EXERCISE: Hand back each line, unchanged, from the top down to the line where "return st.mesh('stem', TWIG, True), lf.mesh('foliage', mat)" sits.

RECORDED INFORMATION:
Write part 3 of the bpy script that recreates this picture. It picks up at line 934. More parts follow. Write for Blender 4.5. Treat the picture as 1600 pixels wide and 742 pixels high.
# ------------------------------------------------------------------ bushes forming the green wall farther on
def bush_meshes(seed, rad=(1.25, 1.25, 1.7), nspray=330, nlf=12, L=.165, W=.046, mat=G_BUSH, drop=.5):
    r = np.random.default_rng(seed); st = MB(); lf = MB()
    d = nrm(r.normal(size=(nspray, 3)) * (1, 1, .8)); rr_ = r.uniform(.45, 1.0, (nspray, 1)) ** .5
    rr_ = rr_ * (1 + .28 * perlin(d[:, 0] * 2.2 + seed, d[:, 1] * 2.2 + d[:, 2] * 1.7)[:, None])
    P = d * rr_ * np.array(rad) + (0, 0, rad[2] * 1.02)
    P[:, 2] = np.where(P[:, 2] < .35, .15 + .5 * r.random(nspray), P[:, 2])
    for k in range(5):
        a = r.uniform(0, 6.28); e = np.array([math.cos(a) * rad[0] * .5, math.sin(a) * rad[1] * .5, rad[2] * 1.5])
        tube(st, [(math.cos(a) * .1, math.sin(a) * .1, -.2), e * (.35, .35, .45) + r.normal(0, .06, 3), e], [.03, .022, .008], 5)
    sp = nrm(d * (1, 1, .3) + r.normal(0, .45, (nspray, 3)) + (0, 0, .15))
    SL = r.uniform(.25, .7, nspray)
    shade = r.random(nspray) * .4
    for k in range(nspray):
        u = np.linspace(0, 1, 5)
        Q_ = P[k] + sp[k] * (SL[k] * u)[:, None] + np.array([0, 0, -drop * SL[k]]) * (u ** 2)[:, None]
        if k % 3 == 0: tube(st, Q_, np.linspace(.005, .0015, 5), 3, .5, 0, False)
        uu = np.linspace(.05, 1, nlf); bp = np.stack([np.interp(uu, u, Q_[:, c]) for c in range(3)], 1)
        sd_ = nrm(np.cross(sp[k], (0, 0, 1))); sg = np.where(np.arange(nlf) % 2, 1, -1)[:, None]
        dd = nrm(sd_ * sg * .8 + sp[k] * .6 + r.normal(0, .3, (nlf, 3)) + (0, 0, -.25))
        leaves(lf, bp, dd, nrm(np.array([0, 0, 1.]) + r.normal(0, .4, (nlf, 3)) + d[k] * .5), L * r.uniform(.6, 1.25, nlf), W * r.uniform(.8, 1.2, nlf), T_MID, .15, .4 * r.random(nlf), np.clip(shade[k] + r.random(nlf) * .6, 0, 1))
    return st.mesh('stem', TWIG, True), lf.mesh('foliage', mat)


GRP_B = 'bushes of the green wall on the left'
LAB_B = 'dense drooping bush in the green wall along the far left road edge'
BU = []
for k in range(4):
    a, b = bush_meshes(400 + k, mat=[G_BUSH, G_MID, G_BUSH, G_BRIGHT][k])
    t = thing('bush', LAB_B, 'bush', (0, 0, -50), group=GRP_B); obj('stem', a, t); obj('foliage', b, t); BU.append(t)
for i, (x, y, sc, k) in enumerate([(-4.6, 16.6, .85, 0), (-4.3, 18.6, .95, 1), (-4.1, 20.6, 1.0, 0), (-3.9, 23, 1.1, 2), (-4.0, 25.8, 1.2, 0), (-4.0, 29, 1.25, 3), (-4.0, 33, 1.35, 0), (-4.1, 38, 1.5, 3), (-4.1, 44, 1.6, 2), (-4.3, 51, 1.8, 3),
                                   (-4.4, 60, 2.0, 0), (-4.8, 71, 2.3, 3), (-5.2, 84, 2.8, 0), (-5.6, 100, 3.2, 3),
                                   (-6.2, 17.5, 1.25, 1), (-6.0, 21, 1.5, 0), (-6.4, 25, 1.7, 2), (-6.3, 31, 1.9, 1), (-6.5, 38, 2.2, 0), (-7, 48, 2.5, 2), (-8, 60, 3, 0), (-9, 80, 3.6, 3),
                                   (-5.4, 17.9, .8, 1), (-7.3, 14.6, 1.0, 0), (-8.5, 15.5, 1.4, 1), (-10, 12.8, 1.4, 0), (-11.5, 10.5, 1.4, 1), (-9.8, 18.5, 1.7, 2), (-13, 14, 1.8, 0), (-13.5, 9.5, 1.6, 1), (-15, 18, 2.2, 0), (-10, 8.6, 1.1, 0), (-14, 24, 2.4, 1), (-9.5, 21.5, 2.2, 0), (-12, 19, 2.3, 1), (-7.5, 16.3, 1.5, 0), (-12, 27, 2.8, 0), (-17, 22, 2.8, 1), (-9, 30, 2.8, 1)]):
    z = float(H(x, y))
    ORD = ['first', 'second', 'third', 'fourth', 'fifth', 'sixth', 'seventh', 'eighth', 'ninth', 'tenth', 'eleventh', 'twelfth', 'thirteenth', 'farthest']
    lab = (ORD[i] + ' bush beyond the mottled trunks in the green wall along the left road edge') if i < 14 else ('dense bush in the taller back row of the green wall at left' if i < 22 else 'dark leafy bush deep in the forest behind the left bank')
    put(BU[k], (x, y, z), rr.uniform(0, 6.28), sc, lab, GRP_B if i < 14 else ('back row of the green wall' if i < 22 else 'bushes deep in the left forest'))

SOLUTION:
Write part 3 of the bpy script that recreates this picture. It picks up at line 934. More parts follow. Write for Blender 4.5. Treat the picture as 1600 pixels wide and 742 pixels high.
# ------------------------------------------------------------------ bushes forming the green wall farther on
def bush_meshes(seed, rad=(1.25, 1.25, 1.7), nspray=330, nlf=12, L=.165, W=.046, mat=G_BUSH, drop=.5):
    r = np.random.default_rng(seed); st = MB(); lf = MB()
    d = nrm(r.normal(size=(nspray, 3)) * (1, 1, .8)); rr_ = r.uniform(.45, 1.0, (nspray, 1)) ** .5
    rr_ = rr_ * (1 + .28 * perlin(d[:, 0] * 2.2 + seed, d[:, 1] * 2.2 + d[:, 2] * 1.7)[:, None])
    P = d * rr_ * np.array(rad) + (0, 0, rad[2] * 1.02)
    P[:, 2] = np.where(P[:, 2] < .35, .15 + .5 * r.random(nspray), P[:, 2])
    for k in range(5):
        a = r.uniform(0, 6.28); e = np.array([math.cos(a) * rad[0] * .5, math.sin(a) * rad[1] * .5, rad[2] * 1.5])
        tube(st, [(math.cos(a) * .1, math.sin(a) * .1, -.2), e * (.35, .35, .45) + r.normal(0, .06, 3), e], [.03, .022, .008], 5)
    sp = nrm(d * (1, 1, .3) + r.normal(0, .45, (nspray, 3)) + (0, 0, .15))
    SL = r.uniform(.25, .7, nspray)
    shade = r.random(nspray) * .4
    for k in range(nspray):
        u = np.linspace(0, 1, 5)
        Q_ = P[k] + sp[k] * (SL[k] * u)[:, None] + np.array([0, 0, -drop * SL[k]]) * (u ** 2)[:, None]
        if k % 3 == 0: tube(st, Q_, np.linspace(.005, .0015, 5), 3, .5, 0, False)
        uu = np.linspace(.05, 1, nlf); bp = np.stack([np.interp(uu, u, Q_[:, c]) for c in range(3)], 1)
        sd_ = nrm(np.cross(sp[k], (0, 0, 1))); sg = np.where(np.arange(nlf) % 2, 1, -1)[:, None]
        dd = nrm(sd_ * sg * .8 + sp[k] * .6 + r.normal(0, .3, (nlf, 3)) + (0, 0, -.25))
        leaves(lf, bp, dd, nrm(np.array([0, 0, 1.]) + r.normal(0, .4, (nlf, 3)) + d[k] * .5), L * r.uniform(.6, 1.25, nlf), W * r.uniform(.8, 1.2, nlf), T_MID, .15, .4 * r.random(nlf), np.clip(shade[k] + r.random(nlf) * .6, 0, 1))
    return st.mesh('stem', TWIG, True), lf.mesh('foliage', mat)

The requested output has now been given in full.